## start

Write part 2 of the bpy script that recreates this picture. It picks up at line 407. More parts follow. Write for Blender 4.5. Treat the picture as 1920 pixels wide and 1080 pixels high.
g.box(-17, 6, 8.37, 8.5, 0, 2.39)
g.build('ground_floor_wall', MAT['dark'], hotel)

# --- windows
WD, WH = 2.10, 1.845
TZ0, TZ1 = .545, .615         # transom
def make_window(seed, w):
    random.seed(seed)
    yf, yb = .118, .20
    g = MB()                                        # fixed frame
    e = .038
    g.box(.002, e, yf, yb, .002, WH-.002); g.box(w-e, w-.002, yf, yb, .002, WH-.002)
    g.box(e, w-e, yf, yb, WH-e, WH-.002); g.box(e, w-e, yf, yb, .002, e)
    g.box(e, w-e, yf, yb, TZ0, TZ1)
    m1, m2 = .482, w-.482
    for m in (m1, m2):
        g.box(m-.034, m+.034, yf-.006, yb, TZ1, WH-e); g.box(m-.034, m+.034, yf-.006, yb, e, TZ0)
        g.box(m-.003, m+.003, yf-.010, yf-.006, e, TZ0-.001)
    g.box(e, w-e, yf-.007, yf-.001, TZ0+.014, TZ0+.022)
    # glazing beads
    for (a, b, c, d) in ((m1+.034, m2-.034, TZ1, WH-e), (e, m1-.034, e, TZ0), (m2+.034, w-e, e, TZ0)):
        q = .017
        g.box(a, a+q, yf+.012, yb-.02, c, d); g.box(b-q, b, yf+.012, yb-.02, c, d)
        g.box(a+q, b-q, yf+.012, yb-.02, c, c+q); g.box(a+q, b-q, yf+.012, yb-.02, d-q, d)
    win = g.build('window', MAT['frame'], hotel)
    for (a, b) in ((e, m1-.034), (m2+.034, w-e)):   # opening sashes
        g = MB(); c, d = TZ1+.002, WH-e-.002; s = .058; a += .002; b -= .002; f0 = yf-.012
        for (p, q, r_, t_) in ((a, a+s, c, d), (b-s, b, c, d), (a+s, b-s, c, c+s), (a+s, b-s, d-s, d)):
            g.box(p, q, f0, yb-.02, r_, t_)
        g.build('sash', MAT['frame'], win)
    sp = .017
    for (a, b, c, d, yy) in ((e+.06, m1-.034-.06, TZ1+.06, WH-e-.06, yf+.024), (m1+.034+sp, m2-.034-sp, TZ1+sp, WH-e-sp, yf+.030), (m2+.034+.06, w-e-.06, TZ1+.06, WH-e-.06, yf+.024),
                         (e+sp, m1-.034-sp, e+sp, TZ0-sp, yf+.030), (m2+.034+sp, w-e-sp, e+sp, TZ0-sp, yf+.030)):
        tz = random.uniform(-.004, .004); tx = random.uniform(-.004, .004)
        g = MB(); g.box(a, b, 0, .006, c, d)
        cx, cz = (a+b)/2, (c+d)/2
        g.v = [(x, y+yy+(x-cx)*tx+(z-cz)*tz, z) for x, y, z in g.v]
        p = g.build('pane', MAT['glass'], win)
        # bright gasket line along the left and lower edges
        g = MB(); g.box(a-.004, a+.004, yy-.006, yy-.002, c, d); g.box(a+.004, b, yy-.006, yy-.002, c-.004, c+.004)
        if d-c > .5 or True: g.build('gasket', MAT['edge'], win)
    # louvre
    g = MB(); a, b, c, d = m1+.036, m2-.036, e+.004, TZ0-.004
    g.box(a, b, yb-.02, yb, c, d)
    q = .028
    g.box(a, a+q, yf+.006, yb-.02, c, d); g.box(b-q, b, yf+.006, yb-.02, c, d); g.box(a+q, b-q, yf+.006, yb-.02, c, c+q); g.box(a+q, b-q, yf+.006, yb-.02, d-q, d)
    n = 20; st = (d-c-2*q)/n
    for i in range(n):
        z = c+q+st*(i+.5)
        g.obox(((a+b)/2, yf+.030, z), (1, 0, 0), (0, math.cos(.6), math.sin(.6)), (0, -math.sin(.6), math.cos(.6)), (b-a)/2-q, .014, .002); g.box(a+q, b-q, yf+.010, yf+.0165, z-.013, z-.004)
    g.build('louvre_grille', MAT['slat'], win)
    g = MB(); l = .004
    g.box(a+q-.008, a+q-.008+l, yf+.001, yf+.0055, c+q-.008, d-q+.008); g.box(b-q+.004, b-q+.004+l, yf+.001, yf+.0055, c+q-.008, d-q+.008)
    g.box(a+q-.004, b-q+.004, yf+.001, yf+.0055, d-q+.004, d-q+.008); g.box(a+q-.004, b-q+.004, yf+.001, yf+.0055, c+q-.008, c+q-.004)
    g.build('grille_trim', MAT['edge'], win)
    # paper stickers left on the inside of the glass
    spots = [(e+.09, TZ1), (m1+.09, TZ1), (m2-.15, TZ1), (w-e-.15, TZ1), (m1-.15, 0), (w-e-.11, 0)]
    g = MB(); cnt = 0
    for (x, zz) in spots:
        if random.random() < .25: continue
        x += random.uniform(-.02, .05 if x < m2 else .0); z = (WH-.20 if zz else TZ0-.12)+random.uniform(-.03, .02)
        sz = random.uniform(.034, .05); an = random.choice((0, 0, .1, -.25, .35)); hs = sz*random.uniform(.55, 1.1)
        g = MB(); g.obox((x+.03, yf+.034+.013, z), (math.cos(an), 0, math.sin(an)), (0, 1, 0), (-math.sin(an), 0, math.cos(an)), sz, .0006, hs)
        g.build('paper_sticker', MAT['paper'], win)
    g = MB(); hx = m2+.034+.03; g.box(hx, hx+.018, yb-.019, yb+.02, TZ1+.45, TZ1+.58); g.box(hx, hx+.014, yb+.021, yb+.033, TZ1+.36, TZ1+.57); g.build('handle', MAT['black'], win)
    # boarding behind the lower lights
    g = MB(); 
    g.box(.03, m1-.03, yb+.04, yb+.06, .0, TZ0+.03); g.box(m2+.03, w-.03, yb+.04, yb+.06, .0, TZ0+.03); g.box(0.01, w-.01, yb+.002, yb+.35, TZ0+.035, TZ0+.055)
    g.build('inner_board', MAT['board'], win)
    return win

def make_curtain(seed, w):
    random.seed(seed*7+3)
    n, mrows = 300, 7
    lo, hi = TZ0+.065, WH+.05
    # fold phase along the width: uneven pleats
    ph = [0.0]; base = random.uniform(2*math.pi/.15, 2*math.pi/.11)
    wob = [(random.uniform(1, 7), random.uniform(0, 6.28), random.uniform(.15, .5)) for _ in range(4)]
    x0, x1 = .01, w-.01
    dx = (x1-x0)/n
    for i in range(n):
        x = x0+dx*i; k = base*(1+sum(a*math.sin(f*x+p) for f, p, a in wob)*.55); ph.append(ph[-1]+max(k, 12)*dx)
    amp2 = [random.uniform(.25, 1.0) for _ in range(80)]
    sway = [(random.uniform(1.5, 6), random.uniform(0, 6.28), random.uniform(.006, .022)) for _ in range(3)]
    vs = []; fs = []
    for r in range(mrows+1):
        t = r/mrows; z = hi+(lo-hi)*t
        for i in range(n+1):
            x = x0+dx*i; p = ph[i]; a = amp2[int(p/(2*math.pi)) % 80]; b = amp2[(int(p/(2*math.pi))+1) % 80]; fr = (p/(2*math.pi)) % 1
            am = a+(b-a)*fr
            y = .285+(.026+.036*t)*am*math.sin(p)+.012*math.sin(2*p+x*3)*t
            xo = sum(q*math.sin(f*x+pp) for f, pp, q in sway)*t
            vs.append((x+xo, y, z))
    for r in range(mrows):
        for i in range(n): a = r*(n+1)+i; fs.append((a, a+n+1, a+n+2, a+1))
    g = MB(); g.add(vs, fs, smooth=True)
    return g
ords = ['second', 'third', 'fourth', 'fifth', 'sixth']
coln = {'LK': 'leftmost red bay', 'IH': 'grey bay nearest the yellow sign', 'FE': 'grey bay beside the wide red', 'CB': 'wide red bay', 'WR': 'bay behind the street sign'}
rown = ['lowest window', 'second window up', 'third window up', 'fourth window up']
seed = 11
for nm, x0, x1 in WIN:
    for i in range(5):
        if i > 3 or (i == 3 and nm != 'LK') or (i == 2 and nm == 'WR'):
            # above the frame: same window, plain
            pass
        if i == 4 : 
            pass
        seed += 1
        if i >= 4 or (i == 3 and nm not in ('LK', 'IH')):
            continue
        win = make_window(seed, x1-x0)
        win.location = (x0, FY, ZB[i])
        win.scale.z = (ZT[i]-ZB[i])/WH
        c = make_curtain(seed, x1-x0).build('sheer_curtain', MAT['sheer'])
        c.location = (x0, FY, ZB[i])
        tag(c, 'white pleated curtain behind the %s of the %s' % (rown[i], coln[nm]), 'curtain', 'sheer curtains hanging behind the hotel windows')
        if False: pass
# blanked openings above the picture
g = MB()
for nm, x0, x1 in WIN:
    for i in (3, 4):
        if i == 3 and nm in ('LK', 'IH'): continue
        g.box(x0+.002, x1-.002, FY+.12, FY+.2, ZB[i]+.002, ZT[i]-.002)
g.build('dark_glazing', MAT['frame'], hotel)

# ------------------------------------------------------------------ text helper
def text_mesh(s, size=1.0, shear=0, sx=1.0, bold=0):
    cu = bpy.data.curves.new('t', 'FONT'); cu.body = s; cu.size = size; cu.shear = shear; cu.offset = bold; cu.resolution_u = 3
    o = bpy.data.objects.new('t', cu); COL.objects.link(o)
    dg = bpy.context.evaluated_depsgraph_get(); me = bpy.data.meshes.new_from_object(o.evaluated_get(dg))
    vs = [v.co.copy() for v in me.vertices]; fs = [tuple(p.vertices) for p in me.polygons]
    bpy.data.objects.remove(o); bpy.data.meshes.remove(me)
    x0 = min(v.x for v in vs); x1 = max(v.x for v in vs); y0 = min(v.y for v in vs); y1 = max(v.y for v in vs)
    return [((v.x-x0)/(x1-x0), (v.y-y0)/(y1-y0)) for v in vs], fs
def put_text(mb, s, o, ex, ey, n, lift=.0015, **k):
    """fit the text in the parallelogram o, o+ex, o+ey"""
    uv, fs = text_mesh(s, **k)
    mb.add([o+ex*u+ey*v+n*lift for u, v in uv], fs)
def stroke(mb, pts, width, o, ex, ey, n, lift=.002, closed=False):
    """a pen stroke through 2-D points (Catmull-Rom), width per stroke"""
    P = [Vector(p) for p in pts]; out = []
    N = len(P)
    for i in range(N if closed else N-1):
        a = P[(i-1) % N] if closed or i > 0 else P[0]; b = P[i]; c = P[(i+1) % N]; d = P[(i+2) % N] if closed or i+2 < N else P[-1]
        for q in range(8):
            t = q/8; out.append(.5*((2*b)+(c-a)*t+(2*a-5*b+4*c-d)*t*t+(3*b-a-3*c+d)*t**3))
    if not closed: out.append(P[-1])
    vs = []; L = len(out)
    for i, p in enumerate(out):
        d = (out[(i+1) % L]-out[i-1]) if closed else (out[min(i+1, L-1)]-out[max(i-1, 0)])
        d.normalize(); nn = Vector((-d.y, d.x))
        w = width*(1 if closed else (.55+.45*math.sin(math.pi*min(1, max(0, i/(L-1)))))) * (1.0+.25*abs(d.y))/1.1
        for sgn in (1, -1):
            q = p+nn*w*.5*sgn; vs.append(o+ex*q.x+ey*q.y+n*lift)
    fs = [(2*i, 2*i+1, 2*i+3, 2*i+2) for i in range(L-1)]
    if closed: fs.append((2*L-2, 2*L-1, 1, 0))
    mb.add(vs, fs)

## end

### Aim of the task
Set down, exactly as written, each line of the data from its opening line through the one containing "g.build('ground_floor_wall', MAT['dark'], hotel)". Output nothing more.

### Answer for the task
Write part 2 of the bpy script that recreates this picture. It picks up at line 407. More parts follow. Write for Blender 4.5. Treat the picture as 1920 pixels wide and 1080 pixels high.
g.box(-17, 6, 8.37, 8.5, 0, 2.39)
g.build('ground_floor_wall', MAT['dark'], hotel)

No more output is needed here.